_SHORT EXERCISE:_ Omit all images. Write out the rest of the material exactly.

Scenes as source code
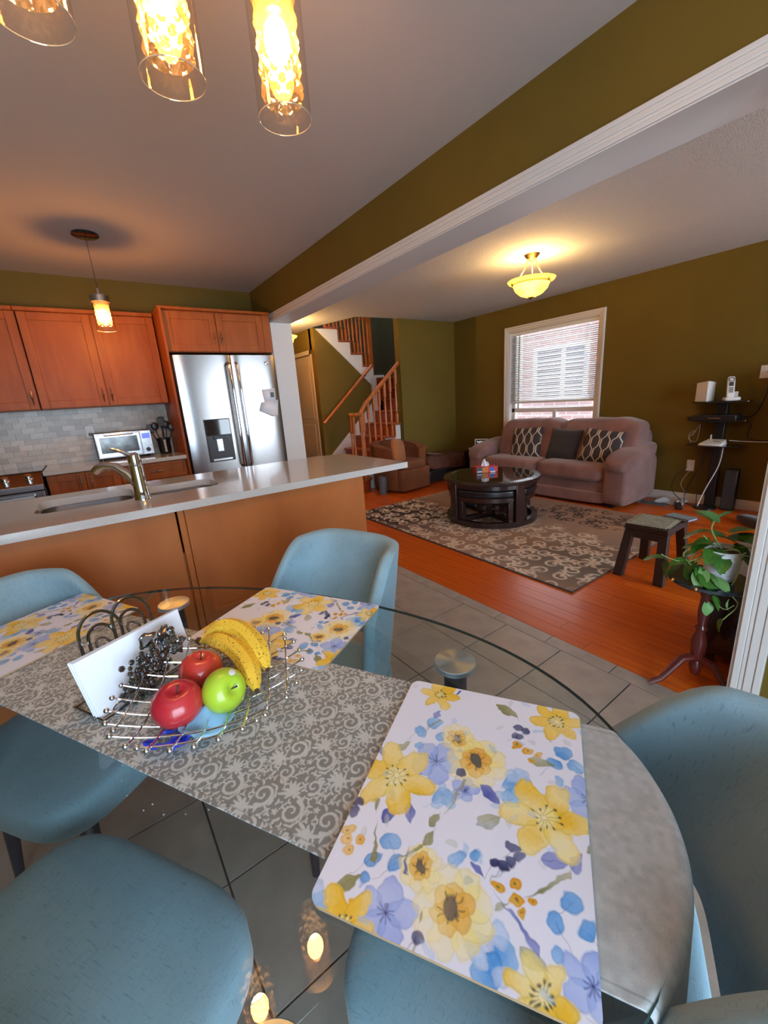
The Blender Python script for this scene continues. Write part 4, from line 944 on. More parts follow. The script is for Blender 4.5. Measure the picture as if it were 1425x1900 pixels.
# ------------------------------------------------------------------ dining chairs
def dining_chair(label):
    """front faces local -y, seat top at z=.465"""
    t = thing('dining_chair', label, 'chair', (0, 0, 0), 0)
    def fseat(p):
        k = 1-.10*max(0, (p.y/.25)); return Vector((p.x*k, p.y, p.z + .010*(1-(p.x/.28)**2)*(1 if p.z > 0 else 0)))
    s = MB().superell((0, 0, .415), (.54, .52, .105), .32, .42, 56, 20, fn=fseat).build('seat', Mt['teal'], t, angle=80)
    g = MB(); pts = []
    def spw(w, e): return math.copysign(abs(w)**e, w)
    for i in range(57):
        a = 2*PI*i/56; y = .26*.975*spw(math.sin(a), .42); k = 1-.10*max(0, y/.25); pts.append((.27*.975*spw(math.cos(a), .42)*k, y, .447))
    g.tube(pts, .0028, 6, cap=False); g.build('piping', Mt['piping'], s)
    # wrap-around back shell, open at the bottom rear
    A = math.radians(86)
    def shell(off):
        def f(a, b):
            th = -A+2*A*a; q = abs(th)/A
            ztop = .835-.012*q**2-.16*max(0, (q-.72)/.28)**2.2
            zbot = .515-.125*min(1, q/.80)**2.4
            z = zbot+(ztop-zbot)*b
            h = (z-.40)/.42
            rx = .245+.005*h-off; ry = .255-off
            sx_ = math.sin(th); cy_ = math.cos(th)
            x = rx*spw(sx_, .50); y = ry*spw(cy_, .55)
            y += .15*h*(.60+.40*max(0, cy_)); x *= 1-.07*max(0, h)**1.5
            return (x, y, z)
        return f
    nu, nv = 61, 15
    g = MB(); g.grid(shell(0), nu, nv); g.grid(shell(.040), nu, nv); n = nu*nv
    rim = [i for i in range(nu)]+[j*nu+nu-1 for j in range(1, nv)]+[(nv-1)*nu+i for i in range(nu-2, -1, -1)]+[j*nu for j in range(nv-2, 0, -1)]
    # rounded rim: midpoint ring pushed outwards
    m = len(rim); base_ = len(g.v); cen = Vector((0, .1, .6))
    ring = []
    for q, i in enumerate(rim):
        p = (Vector(g.v[i])+Vector(g.v[i+n]))/2; a = rim[(q+1) % m]; b = rim[q-1]
        tg = (Vector(g.v[a])-Vector(g.v[b])).normalized(); nn = (Vector(g.v[i])-Vector(g.v[i+n])).normalized(); o_ = tg.cross(nn)
        if o_.dot(p - cen) < 0 and q % 1 == 0: pass
        ring.append((p, o_))
    # orient outward normals of the rim consistently using the top edge
    top_i = nu+nv-1+nu//2; sgn = 1 if ring[top_i][1].z > 0 else -1
    for p, o_ in ring: g.v.append(tuple(p+o_*sgn*.014))
    for q in range(m):
        a, b = rim[q], rim[(q+1) % m]; g.f.append((a, b, base_+(q+1) % m, base_+q)); g.f.append((b+n, a+n, base_+q, base_+(q+1) % m))
    g.build('backrest', Mt['teal'], t, angle=85)
    for sx_ in (-1, 1):
        for sy_ in (-1, 1):
            MB().tube([(sx_*.15, sy_*.15, .375), (sx_*.17, sy_*.17, .30), (sx_*.19, sy_*.20, 0)], [.024, .021, .0115], 14).build('leg', Mt['blackleg'], t)
    MB().superell((0, 0, .372), (.36, .36, .03), .3, .4, 24, 8).build('seat_base', Mt['blackleg'], t)
    return t
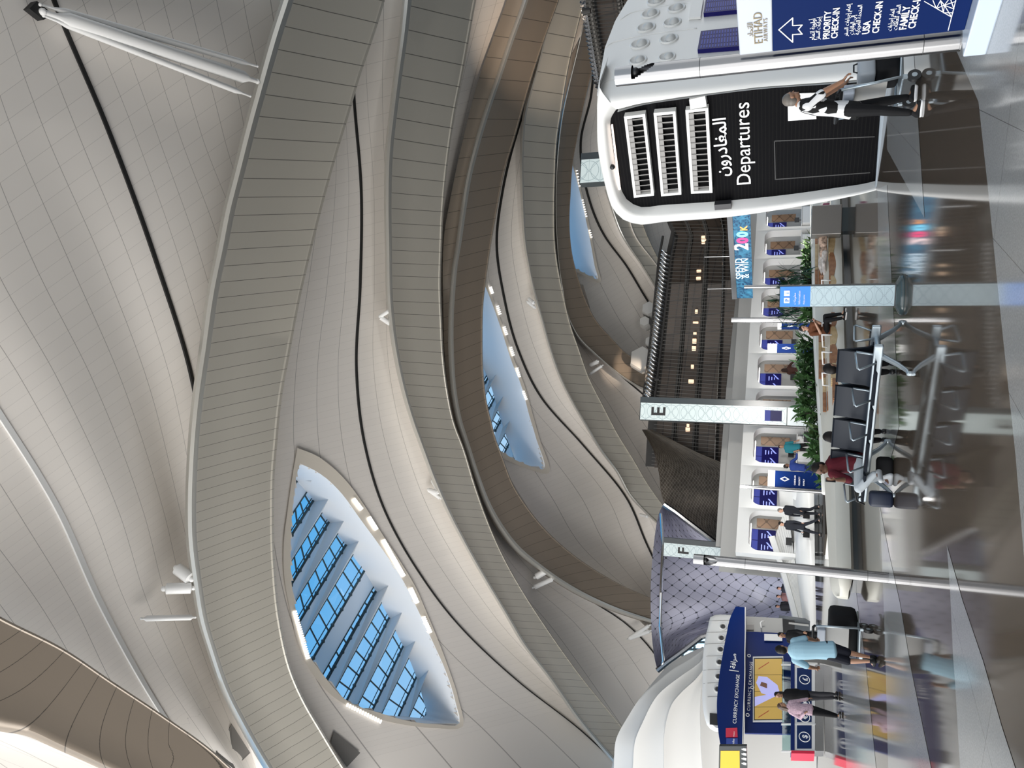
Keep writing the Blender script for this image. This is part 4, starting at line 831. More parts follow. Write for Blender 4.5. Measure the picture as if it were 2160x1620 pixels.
# ---------------------------------------------------------------- letter pylons
M_pyl = motif_mat('pylon_motif', (.52, .59, .585), (.27, .34, .355), .34)
def pylon(px_top, px_bot, Y, w, letter, label, scr_x, dark=True, yaw=8):
    b = AT(*px_bot, Y); b[2] = 0; pl = Plane(b, yaw); t = thing('letter_pylon', label, 'sign', tuple(b)); z1 = AT(*px_top, Y)[2]
    plate(pl, -w/2-.02, w/2+.35, 0, z1+.05, .5, M_tot, 'casing', t, off=-.02)
    zs = AT(scr_x+28, px_bot[1], Y)[2]
    uvplate(pl, -w/2, w/2, max(zs, .1), z1, .01, M_pyl, 'lit_panel', t, (z1-zs)/w/.98)
    uvplate(pl, -w/2, w/2, .05, max(zs-.05, .3), .01, mat('pylon_base', (.62, .68, .70), .2), 'lower_panel', t, 1)
    za, zb_ = AT(scr_x-18, px_bot[1], Y)[2], AT(scr_x+18, px_bot[1], Y)[2]
    s = plate(pl, -w*.3, w*.3, zb_, za, .06, M_scr, 'screen', t, off=.07)
    plate(pl, -w*.3, w*.3, za-.3, za, .02, M_scrt, 'screen_header', s if False else t, off=.085)
    if letter: text(letter, pl, 0, AT(px_top[0]+52, px_top[1], Y)[2], w*1.15, M_bk, t, 'CENTER', off=.03, bold=.02)
    return t
pylon((1351, 870), (1733, 881), 45.3, .98, 'E', 'tall lit pale pylon with letter E in the middle of the hall', 1631)
pylon((1400, 1172), (1690, 1186), 52, .84, 'F', 'tall lit pale pylon with letter F partly behind the steel post', 1640)
pylon((1226, 330), (1690, 330), 36, 1.15, '', 'pale motif pylon rising behind the top of the Departures kiosk', 1500)
# ---------------------------------------------------------------- suspended promotion screen
def water_mat():
    m = mat('blue_water_screen', (.004, .012, .03), .3); n = m.node_tree; b = n.nodes['Principled BSDF']; tc_ = n.nodes.new('ShaderNodeTexCoord'); v = n.nodes.new('ShaderNodeTexVoronoi'); v.feature = 'SMOOTH_F1'; v.inputs['Scale'].default_value = 1.6
    ns = n.nodes.new('ShaderNodeTexNoise'); ns.inputs['Scale'].default_value = 1.5; n.links.new(tc_.outputs['Object'], ns.inputs['Vector']); n.links.new(ns.outputs[1], v.inputs['Vector'])
    v.inputs['Scale'].default_value = 9
    r = n.nodes.new('ShaderNodeValToRGB'); r.color_ramp.elements[0].color = (.005, .04, .13, 1); r.color_ramp.elements[1].color = (.10, .45, .70, 1); r.color_ramp.elements[0].position = .15; r.color_ramp.elements[1].position = .75
    n.links.new(v.outputs[0], r.inputs[0]); n.links.new(r.outputs[0], b.inputs['Emission Color']); b.inputs['Emission Strength'].default_value = .85; return m
LA = AT(1588, 629, 45.5); LB = AT(1596, 454, 40.5); LPn = Plane(LA, math.degrees(math.atan2(LB[1]-LA[1], LB[0]-LA[0])))
ld = thing('promotion_screen', 'wide suspended blue water screen advertising SPEND & WIN 200K', 'screen', tuple(LA))
lu, lz1 = LPn.uz(1550, 452); z0 = LA[2]; z1 = AT(1555, 629, 45.5)[2]
plate(LPn, 0, lu+3, z0, z1, .15, water_mat(), 'display', ld, bev=.01); plate(LPn, -.02, lu+3, z1, z1+.28, .5, M_steel, 'top_beam', ld, off=.06)
def em(name, c, s=.9): return mat(name, c, .4, emit=c, es=s)
H_ = z1-z0
def lt(s, y0, y1, zf, m, **k):
    u0 = LPn.uz(1575, y0)[0]; u1 = LPn.uz(1575, y1)[0]; return fit(text(s, LPn, u0, z0+H_*zf, .4, m, ld, off=.02, **k), u1-u0)
W1 = em('screen_white', (.75, .9, 1))
lt('SPEND', 588, 545, .56, W1); lt('& WIN', 586, 545, .2, W1)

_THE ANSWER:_
The Blender Python script for this scene continues. Write part 4, from line 944 on. More parts follow. The script is for Blender 4.5. Measure the picture as if it were 1425x1900 pixels.
# ------------------------------------------------------------------ dining chairs
def dining_chair(label):
    """front faces local -y, seat top at z=.465"""
    t = thing('dining_chair', label, 'chair', (0, 0, 0), 0)
    def fseat(p):
        k = 1-.10*max(0, (p.y/.25)); return Vector((p.x*k, p.y, p.z + .010*(1-(p.x/.28)**2)*(1 if p.z > 0 else 0)))
    s = MB().superell((0, 0, .415), (.54, .52, .105), .32, .42, 56, 20, fn=fseat).build('seat', Mt['teal'], t, angle=80)
    g = MB(); pts = []
    def spw(w, e): return math.copysign(abs(w)**e, w)
    for i in range(57):
        a = 2*PI*i/56; y = .26*.975*spw(math.sin(a), .42); k = 1-.10*max(0, y/.25); pts.append((.27*.975*spw(math.cos(a), .42)*k, y, .447))
    g.tube(pts, .0028, 6, cap=False); g.build('piping', Mt['piping'], s)
    # wrap-around back shell, open at the bottom rear
    A = math.radians(86)
    def shell(off):
        def f(a, b):
            th = -A+2*A*a; q = abs(th)/A
            ztop = .835-.012*q**2-.16*max(0, (q-.72)/.28)**2.2
            zbot = .515-.125*min(1, q/.80)**2.4
            z = zbot+(ztop-zbot)*b
            h = (z-.40)/.42
            rx = .245+.005*h-off; ry = .255-off
            sx_ = math.sin(th); cy_ = math.cos(th)
            x = rx*spw(sx_, .50); y = ry*spw(cy_, .55)
            y += .15*h*(.60+.40*max(0, cy_)); x *= 1-.07*max(0, h)**1.5
            return (x, y, z)
        return f
    nu, nv = 61, 15
    g = MB(); g.grid(shell(0), nu, nv); g.grid(shell(.040), nu, nv); n = nu*nv
    rim = [i for i in range(nu)]+[j*nu+nu-1 for j in range(1, nv)]+[(nv-1)*nu+i for i in range(nu-2, -1, -1)]+[j*nu for j in range(nv-2, 0, -1)]
    # rounded rim: midpoint ring pushed outwards
    m = len(rim); base_ = len(g.v); cen = Vector((0, .1, .6))
    ring = []
    for q, i in enumerate(rim):
        p = (Vector(g.v[i])+Vector(g.v[i+n]))/2; a = rim[(q+1) % m]; b = rim[q-1]
        tg = (Vector(g.v[a])-Vector(g.v[b])).normalized(); nn = (Vector(g.v[i])-Vector(g.v[i+n])).normalized(); o_ = tg.cross(nn)
        if o_.dot(p - cen) < 0 and q % 1 == 0: pass
        ring.append((p, o_))
    # orient outward normals of the rim consistently using the top edge
    top_i = nu+nv-1+nu//2; sgn = 1 if ring[top_i][1].z > 0 else -1
    for p, o_ in ring: g.v.append(tuple(p+o_*sgn*.014))
    for q in range(m):
        a, b = rim[q], rim[(q+1) % m]; g.f.append((a, b, base_+(q+1) % m, base_+q)); g.f.append((b+n, a+n, base_+q, base_+(q+1) % m))
    g.build('backrest', Mt['teal'], t, angle=85)
    for sx_ in (-1, 1):
        for sy_ in (-1, 1):
            MB().tube([(sx_*.15, sy_*.15, .375), (sx_*.17, sy_*.17, .30), (sx_*.19, sy_*.20, 0)], [.024, .021, .0115], 14).build('leg', Mt['blackleg'], t)
    MB().superell((0, 0, .372), (.36, .36, .03), .3, .4, 24, 8).build('seat_base', Mt['blackleg'], t)
    return t
Keep writing the Blender script for this image. This is part 4, starting at line 831. More parts follow. Write for Blender 4.5. Measure the picture as if it were 2160x1620 pixels.
# ---------------------------------------------------------------- letter pylons
M_pyl = motif_mat('pylon_motif', (.52, .59, .585), (.27, .34, .355), .34)
def pylon(px_top, px_bot, Y, w, letter, label, scr_x, dark=True, yaw=8):
    b = AT(*px_bot, Y); b[2] = 0; pl = Plane(b, yaw); t = thing('letter_pylon', label, 'sign', tuple(b)); z1 = AT(*px_top, Y)[2]
    plate(pl, -w/2-.02, w/2+.35, 0, z1+.05, .5, M_tot, 'casing', t, off=-.02)
    zs = AT(scr_x+28, px_bot[1], Y)[2]
    uvplate(pl, -w/2, w/2, max(zs, .1), z1, .01, M_pyl, 'lit_panel', t, (z1-zs)/w/.98)
    uvplate(pl, -w/2, w/2, .05, max(zs-.05, .3), .01, mat('pylon_base', (.62, .68, .70), .2), 'lower_panel', t, 1)
    za, zb_ = AT(scr_x-18, px_bot[1], Y)[2], AT(scr_x+18, px_bot[1], Y)[2]
    s = plate(pl, -w*.3, w*.3, zb_, za, .06, M_scr, 'screen', t, off=.07)
    plate(pl, -w*.3, w*.3, za-.3, za, .02, M_scrt, 'screen_header', s if False else t, off=.085)
    if letter: text(letter, pl, 0, AT(px_top[0]+52, px_top[1], Y)[2], w*1.15, M_bk, t, 'CENTER', off=.03, bold=.02)
    return t
pylon((1351, 870), (1733, 881), 45.3, .98, 'E', 'tall lit pale pylon with letter E in the middle of the hall', 1631)
pylon((1400, 1172), (1690, 1186), 52, .84, 'F', 'tall lit pale pylon with letter F partly behind the steel post', 1640)
pylon((1226, 330), (1690, 330), 36, 1.15, '', 'pale motif pylon rising behind the top of the Departures kiosk', 1500)
# ---------------------------------------------------------------- suspended promotion screen
def water_mat():
    m = mat('blue_water_screen', (.004, .012, .03), .3); n = m.node_tree; b = n.nodes['Principled BSDF']; tc_ = n.nodes.new('ShaderNodeTexCoord'); v = n.nodes.new('ShaderNodeTexVoronoi'); v.feature = 'SMOOTH_F1'; v.inputs['Scale'].default_value = 1.6
    ns = n.nodes.new('ShaderNodeTexNoise'); ns.inputs['Scale'].default_value = 1.5; n.links.new(tc_.outputs['Object'], ns.inputs['Vector']); n.links.new(ns.outputs[1], v.inputs['Vector'])
    v.inputs['Scale'].default_value = 9
    r = n.nodes.new('ShaderNodeValToRGB'); r.color_ramp.elements[0].color = (.005, .04, .13, 1); r.color_ramp.elements[1].color = (.10, .45, .70, 1); r.color_ramp.elements[0].position = .15; r.color_ramp.elements[1].position = .75
    n.links.new(v.outputs[0], r.inputs[0]); n.links.new(r.outputs[0], b.inputs['Emission Color']); b.inputs['Emission Strength'].default_value = .85; return m
LA = AT(1588, 629, 45.5); LB = AT(1596, 454, 40.5); LPn = Plane(LA, math.degrees(math.atan2(LB[1]-LA[1], LB[0]-LA[0])))
ld = thing('promotion_screen', 'wide suspended blue water screen advertising SPEND & WIN 200K', 'screen', tuple(LA))
lu, lz1 = LPn.uz(1550, 452); z0 = LA[2]; z1 = AT(1555, 629, 45.5)[2]
plate(LPn, 0, lu+3, z0, z1, .15, water_mat(), 'display', ld, bev=.01); plate(LPn, -.02, lu+3, z1, z1+.28, .5, M_steel, 'top_beam', ld, off=.06)
def em(name, c, s=.9): return mat(name, c, .4, emit=c, es=s)
H_ = z1-z0
def lt(s, y0, y1, zf, m, **k):
    u0 = LPn.uz(1575, y0)[0]; u1 = LPn.uz(1575, y1)[0]; return fit(text(s, LPn, u0, z0+H_*zf, .4, m, ld, off=.02, **k), u1-u0)
W1 = em('screen_white', (.75, .9, 1))
lt('SPEND', 588, 545, .56, W1); lt('& WIN', 586, 545, .2, W1)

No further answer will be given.